REQUIRED WORK: Extract each line of the data below exactly as written.
***** RECORDS SUPPLIED *****
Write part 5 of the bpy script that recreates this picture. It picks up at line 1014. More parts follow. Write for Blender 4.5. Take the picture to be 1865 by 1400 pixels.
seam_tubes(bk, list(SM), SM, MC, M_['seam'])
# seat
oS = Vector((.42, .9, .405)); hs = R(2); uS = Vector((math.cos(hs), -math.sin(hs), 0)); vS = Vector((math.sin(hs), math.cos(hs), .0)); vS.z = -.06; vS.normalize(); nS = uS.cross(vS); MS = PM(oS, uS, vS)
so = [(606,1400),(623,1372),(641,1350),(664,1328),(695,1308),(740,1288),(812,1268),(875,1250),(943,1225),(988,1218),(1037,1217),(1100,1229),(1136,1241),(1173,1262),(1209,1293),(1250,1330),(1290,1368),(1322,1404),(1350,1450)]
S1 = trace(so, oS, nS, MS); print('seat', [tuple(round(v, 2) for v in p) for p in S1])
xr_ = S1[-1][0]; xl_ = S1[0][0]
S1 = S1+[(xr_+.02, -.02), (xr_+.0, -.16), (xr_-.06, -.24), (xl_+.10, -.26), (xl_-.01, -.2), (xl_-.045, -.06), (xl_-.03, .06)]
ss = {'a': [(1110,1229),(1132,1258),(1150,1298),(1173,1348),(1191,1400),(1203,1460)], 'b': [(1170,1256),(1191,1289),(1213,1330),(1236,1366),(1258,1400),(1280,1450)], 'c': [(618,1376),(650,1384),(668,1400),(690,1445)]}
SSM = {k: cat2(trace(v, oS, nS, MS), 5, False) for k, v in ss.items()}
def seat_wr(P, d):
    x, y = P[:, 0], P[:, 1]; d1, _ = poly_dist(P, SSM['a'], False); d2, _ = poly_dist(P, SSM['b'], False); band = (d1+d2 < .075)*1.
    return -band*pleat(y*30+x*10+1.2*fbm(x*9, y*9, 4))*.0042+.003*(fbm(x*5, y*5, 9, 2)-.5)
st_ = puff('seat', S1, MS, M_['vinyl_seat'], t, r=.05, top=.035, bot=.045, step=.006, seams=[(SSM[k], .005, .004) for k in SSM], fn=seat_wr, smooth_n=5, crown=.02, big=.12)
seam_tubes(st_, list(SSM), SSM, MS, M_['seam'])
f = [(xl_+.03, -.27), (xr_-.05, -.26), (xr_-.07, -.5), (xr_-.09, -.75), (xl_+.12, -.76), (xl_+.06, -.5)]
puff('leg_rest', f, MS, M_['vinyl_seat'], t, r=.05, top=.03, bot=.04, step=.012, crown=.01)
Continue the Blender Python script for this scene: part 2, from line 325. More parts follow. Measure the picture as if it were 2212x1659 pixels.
*****
EXERCISE OUTPUT:
Write part 5 of the bpy script that recreates this picture. It picks up at line 1014. More parts follow. Write for Blender 4.5. Take the picture to be 1865 by 1400 pixels.
seam_tubes(bk, list(SM), SM, MC, M_['seam'])
# seat
oS = Vector((.42, .9, .405)); hs = R(2); uS = Vector((math.cos(hs), -math.sin(hs), 0)); vS = Vector((math.sin(hs), math.cos(hs), .0)); vS.z = -.06; vS.normalize(); nS = uS.cross(vS); MS = PM(oS, uS, vS)
so = [(606,1400),(623,1372),(641,1350),(664,1328),(695,1308),(740,1288),(812,1268),(875,1250),(943,1225),(988,1218),(1037,1217),(1100,1229),(1136,1241),(1173,1262),(1209,1293),(1250,1330),(1290,1368),(1322,1404),(1350,1450)]
S1 = trace(so, oS, nS, MS); print('seat', [tuple(round(v, 2) for v in p) for p in S1])
xr_ = S1[-1][0]; xl_ = S1[0][0]
S1 = S1+[(xr_+.02, -.02), (xr_+.0, -.16), (xr_-.06, -.24), (xl_+.10, -.26), (xl_-.01, -.2), (xl_-.045, -.06), (xl_-.03, .06)]
ss = {'a': [(1110,1229),(1132,1258),(1150,1298),(1173,1348),(1191,1400),(1203,1460)], 'b': [(1170,1256),(1191,1289),(1213,1330),(1236,1366),(1258,1400),(1280,1450)], 'c': [(618,1376),(650,1384),(668,1400),(690,1445)]}
SSM = {k: cat2(trace(v, oS, nS, MS), 5, False) for k, v in ss.items()}
def seat_wr(P, d):
    x, y = P[:, 0], P[:, 1]; d1, _ = poly_dist(P, SSM['a'], False); d2, _ = poly_dist(P, SSM['b'], False); band = (d1+d2 < .075)*1.
    return -band*pleat(y*30+x*10+1.2*fbm(x*9, y*9, 4))*.0042+.003*(fbm(x*5, y*5, 9, 2)-.5)
st_ = puff('seat', S1, MS, M_['vinyl_seat'], t, r=.05, top=.035, bot=.045, step=.006, seams=[(SSM[k], .005, .004) for k in SSM], fn=seat_wr, smooth_n=5, crown=.02, big=.12)
seam_tubes(st_, list(SSM), SSM, MS, M_['seam'])
f = [(xl_+.03, -.27), (xr_-.05, -.26), (xr_-.07, -.5), (xr_-.09, -.75), (xl_+.12, -.76), (xl_+.06, -.5)]
puff('leg_rest', f, MS, M_['vinyl_seat'], t, r=.05, top=.03, bot=.04, step=.012, crown=.01)
Continue the Blender Python script for this scene: part 2, from line 325. More parts follow. Measure the picture as if it were 2212x1659 pixels.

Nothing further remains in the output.